When head coach Jim Boylen moved into the house that Rick Majerus built, he found a few orphans left behind from the last tenant. Former head coach Ray Giacoletti adopted an abandoned class of freshmen and let them roam the basketball court. He didn’t feed them the fundamentals players need to survive. He didn’t clothe them in uniforms of urgency. He left them on the floor to starve with two years left in their college careers.
That’s when Boylen arrived to clean up the mess. Those orphans are seniors now, and they couldn’t have asked for a better role model.
“As a coach we take a lot of different roles, a father figure, (a) mentor; you try to start fires in guys’ guts and you try to get your guys to reach their potential,” said Boylen after the 74-59 win over Air Force on Saturday.
It isn’t easy to treat someone else’s children as his own, but in only two years, Boylen has led this team to an almost certain berth in the NCAA tournament8212;an amazing feat considering we have yet to see what the coach will do with his own recruits filling in the starting line-up.
It hasn’t been easy for Boylen to turn these kids around.
Last year was plagued by turnovers. Not just threading-the-needle-almost-there passes, but wild passes thrown to invisible players. When the starved orphans reached crunch time, they lacked the faith that discipline provides. An unbelievable 10 games were decided by fewer than six points, with five of those decided by three or fewer. The Utes lost seven of them.
This year started off the same. Stability isn’t easy when the foundation has cracks. Four early losses were decided by fewer than four points, including a bewildering call against Utah State.
And then the Utes turned the corner.
The players left failure behind and became a family. They started to feed off the energy Boylen can’t help but exude and most importantly, they started winning.
Utah is on a six-game winning streak, which started with an overtime victory against BYU and followed with a 69-68 win versus New Mexico. These were games the crowd expected them to fold. They became battles where old wounds began to mend.
Better still are the heroes emerging from the frays.
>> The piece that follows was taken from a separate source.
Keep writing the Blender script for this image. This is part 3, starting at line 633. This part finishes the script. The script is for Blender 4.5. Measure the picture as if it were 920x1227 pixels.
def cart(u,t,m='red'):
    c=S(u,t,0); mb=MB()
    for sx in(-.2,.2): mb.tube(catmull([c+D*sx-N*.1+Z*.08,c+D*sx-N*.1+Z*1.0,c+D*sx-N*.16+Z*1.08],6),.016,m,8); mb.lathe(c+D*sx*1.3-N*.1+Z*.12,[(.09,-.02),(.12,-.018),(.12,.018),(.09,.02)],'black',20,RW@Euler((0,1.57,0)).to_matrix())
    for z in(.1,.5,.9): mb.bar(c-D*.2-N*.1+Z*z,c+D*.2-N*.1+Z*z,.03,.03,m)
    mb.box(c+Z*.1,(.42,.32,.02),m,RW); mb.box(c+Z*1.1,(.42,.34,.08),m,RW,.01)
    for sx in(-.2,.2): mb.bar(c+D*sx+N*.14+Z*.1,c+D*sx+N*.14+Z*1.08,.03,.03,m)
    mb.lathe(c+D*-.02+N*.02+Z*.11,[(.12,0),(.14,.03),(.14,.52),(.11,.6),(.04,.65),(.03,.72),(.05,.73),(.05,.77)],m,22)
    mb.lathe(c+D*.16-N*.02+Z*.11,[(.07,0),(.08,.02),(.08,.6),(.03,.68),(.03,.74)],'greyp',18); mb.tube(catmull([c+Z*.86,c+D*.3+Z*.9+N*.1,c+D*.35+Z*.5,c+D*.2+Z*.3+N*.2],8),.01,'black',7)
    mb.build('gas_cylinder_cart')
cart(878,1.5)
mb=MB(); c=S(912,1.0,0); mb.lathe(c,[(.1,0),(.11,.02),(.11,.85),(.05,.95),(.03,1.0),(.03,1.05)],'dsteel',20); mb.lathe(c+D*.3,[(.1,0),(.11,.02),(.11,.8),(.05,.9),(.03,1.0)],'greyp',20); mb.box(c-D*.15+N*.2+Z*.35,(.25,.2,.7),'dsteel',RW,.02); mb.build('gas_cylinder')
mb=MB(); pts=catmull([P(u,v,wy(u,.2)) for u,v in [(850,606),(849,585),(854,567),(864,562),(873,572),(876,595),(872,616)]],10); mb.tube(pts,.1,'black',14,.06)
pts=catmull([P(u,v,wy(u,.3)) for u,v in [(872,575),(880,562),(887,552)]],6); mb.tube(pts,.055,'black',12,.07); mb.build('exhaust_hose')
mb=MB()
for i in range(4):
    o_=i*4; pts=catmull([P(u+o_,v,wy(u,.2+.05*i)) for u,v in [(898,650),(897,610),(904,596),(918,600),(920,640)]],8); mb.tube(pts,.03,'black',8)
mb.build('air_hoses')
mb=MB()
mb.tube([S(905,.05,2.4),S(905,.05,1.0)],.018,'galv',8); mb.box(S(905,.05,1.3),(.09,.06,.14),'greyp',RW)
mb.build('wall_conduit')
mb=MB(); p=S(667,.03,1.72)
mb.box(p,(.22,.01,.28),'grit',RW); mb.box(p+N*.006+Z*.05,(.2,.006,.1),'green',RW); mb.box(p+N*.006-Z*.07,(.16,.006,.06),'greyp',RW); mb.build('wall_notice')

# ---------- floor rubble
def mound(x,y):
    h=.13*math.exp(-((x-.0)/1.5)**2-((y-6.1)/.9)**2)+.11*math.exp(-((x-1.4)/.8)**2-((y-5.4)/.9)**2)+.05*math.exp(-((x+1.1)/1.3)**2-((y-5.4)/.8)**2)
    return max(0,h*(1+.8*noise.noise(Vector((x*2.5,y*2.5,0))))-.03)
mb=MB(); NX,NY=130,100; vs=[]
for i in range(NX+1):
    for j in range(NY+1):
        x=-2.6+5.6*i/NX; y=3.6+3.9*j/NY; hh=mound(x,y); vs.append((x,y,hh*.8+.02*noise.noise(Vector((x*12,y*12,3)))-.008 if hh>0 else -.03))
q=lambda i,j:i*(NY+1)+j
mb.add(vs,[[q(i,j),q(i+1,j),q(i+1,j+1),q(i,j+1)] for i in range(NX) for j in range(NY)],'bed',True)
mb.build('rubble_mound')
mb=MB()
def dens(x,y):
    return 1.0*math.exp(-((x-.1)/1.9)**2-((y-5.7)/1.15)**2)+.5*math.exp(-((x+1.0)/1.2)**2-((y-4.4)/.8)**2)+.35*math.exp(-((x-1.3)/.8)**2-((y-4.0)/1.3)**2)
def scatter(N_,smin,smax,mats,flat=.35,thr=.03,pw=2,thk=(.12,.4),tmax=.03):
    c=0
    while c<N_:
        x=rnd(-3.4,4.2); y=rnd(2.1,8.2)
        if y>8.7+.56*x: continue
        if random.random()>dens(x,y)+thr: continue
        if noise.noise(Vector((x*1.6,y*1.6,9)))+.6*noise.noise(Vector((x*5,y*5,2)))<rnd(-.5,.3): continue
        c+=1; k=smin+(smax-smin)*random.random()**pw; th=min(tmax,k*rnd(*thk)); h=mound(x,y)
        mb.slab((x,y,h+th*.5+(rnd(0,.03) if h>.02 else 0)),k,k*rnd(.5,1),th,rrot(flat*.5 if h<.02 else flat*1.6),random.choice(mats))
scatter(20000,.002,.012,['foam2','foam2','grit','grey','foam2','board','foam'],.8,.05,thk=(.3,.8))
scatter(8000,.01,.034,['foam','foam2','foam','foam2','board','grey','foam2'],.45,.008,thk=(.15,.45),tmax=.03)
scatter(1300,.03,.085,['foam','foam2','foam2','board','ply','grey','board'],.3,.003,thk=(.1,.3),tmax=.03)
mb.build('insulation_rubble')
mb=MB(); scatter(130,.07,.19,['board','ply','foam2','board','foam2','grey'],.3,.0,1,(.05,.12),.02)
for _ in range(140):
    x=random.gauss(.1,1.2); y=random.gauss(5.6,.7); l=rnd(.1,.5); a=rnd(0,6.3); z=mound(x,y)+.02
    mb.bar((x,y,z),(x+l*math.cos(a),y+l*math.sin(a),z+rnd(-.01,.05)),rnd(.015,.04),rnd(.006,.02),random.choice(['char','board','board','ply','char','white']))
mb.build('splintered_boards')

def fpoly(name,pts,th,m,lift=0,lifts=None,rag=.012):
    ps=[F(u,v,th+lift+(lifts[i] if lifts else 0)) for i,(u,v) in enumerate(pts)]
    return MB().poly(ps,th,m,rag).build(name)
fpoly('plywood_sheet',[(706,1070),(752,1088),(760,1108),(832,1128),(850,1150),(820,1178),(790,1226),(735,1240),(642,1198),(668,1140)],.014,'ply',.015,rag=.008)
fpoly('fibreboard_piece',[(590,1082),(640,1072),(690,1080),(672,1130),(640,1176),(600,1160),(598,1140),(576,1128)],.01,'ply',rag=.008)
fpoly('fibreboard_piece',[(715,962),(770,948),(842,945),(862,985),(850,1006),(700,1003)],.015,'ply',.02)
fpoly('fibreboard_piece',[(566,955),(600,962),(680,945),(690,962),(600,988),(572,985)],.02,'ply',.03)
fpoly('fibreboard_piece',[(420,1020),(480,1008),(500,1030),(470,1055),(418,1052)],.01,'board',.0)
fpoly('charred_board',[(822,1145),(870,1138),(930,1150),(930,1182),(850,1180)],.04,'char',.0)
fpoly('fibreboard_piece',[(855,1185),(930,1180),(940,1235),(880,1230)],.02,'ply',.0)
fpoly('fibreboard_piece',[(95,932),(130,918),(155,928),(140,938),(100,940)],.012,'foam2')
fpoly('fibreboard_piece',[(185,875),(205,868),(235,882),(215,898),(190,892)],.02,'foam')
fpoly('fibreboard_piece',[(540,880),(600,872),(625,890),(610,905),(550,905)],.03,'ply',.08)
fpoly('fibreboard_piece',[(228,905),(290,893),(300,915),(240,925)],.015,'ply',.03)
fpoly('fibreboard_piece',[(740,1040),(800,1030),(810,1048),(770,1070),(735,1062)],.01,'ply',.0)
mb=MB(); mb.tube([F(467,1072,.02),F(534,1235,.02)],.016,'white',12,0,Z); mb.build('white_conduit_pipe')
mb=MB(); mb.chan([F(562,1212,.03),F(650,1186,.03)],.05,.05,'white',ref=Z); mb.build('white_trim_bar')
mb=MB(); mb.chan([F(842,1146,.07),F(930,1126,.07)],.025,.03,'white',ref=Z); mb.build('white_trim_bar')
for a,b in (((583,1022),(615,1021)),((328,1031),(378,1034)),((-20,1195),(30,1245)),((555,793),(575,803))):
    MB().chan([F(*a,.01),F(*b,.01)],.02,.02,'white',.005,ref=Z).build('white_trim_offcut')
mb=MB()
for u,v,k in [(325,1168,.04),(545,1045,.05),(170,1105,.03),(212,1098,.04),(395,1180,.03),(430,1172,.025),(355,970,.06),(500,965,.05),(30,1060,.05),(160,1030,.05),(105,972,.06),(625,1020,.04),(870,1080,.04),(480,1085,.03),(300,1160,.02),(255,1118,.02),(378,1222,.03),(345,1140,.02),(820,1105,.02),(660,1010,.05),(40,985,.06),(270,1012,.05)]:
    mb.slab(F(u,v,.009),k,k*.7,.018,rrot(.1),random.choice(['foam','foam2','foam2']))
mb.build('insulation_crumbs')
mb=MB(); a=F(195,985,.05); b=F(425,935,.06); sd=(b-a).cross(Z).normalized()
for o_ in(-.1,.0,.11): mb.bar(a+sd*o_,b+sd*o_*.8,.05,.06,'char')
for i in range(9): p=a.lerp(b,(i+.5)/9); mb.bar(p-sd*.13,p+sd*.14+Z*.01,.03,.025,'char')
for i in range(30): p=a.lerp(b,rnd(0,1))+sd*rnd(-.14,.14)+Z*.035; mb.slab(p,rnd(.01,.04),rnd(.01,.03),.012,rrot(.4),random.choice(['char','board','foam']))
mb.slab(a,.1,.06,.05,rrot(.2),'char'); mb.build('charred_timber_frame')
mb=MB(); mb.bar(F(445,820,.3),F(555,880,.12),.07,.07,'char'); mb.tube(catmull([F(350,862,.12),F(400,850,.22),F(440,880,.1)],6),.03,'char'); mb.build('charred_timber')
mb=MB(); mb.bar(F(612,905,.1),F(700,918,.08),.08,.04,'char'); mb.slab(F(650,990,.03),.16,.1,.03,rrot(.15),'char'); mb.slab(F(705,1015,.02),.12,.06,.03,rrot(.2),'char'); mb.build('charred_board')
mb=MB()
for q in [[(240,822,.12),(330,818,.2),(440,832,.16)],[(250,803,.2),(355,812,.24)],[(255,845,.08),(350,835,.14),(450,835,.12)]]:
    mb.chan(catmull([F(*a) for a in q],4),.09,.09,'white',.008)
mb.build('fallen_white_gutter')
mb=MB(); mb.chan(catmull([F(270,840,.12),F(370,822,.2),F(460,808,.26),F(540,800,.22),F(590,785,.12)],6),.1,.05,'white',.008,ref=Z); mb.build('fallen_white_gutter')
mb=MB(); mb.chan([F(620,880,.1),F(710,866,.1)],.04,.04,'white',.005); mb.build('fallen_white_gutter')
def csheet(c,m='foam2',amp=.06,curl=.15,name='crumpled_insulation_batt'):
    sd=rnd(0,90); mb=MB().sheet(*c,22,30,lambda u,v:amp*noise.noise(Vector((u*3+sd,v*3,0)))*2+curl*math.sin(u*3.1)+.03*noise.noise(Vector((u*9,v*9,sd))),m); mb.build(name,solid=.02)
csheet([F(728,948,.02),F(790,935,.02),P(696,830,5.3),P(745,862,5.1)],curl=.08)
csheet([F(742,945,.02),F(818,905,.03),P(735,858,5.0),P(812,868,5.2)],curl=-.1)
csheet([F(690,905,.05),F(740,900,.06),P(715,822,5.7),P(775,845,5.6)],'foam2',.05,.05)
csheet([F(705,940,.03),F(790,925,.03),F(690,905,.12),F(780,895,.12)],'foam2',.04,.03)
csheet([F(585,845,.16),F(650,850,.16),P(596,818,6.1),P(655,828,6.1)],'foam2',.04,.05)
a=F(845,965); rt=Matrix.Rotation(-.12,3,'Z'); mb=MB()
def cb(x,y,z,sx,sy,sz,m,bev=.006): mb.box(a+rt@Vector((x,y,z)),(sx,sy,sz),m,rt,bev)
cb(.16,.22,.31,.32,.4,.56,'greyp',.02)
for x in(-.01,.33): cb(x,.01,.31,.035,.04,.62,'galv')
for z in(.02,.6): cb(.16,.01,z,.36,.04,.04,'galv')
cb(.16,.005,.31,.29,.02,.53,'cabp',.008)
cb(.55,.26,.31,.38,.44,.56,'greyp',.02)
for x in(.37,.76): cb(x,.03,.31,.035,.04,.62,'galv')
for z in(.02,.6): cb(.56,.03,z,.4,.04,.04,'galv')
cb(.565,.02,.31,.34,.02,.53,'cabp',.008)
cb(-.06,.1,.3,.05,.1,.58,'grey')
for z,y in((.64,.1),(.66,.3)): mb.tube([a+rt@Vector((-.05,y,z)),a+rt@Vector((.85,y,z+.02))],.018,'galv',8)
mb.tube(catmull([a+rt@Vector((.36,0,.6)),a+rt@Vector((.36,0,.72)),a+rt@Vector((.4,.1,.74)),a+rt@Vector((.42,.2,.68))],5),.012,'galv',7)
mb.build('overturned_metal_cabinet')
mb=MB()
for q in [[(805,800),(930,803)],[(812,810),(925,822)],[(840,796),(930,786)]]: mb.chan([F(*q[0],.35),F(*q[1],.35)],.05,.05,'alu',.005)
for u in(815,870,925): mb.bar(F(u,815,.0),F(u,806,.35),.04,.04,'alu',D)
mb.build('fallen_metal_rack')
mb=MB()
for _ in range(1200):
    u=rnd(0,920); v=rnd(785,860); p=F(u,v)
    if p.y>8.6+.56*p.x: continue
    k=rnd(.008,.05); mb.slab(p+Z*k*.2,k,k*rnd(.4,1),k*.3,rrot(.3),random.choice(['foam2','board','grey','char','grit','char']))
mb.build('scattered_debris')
They are the same left-behind orphans who the fans simply wanted to finish out their stay.
Luke Nevill, the underachieving 7-footer, scored 32 points and nabbed 10 rebounds against rival BYU. Tyler Kepkay started a fire in overtime, throwing up circus shots and pumping his fists after each one.
Lawrence Borha has scored in double digits every game since the victory over BYU and has been sinking 3-pointers as if he were dropping quarters in a candy machine. The crowning achievement was Saturday night against Air Force. He made 5-of-6 and has now shot 60 percent from beyond the arc since the winning streak’s inception.
Last but not least, Shaun Green has had the best games of his career on his way to being named the Mountain West Conference Player of the Week for the first time.
Somehow he flipped the switch to the “on” position and was a terror.
He scored 21 points and grabbed 10 rebounds in the 67-55 victory over San Diego State last week, and added 13 points versus Air Force. In those two games, he shot 63.2 percent from the field, including 5-of-11 from 3-point land.
Where were these seniors last year, and the year before, and the year before that? They were lost boys looking for direction. This year, Boylen is pointing them toward an incredible finish.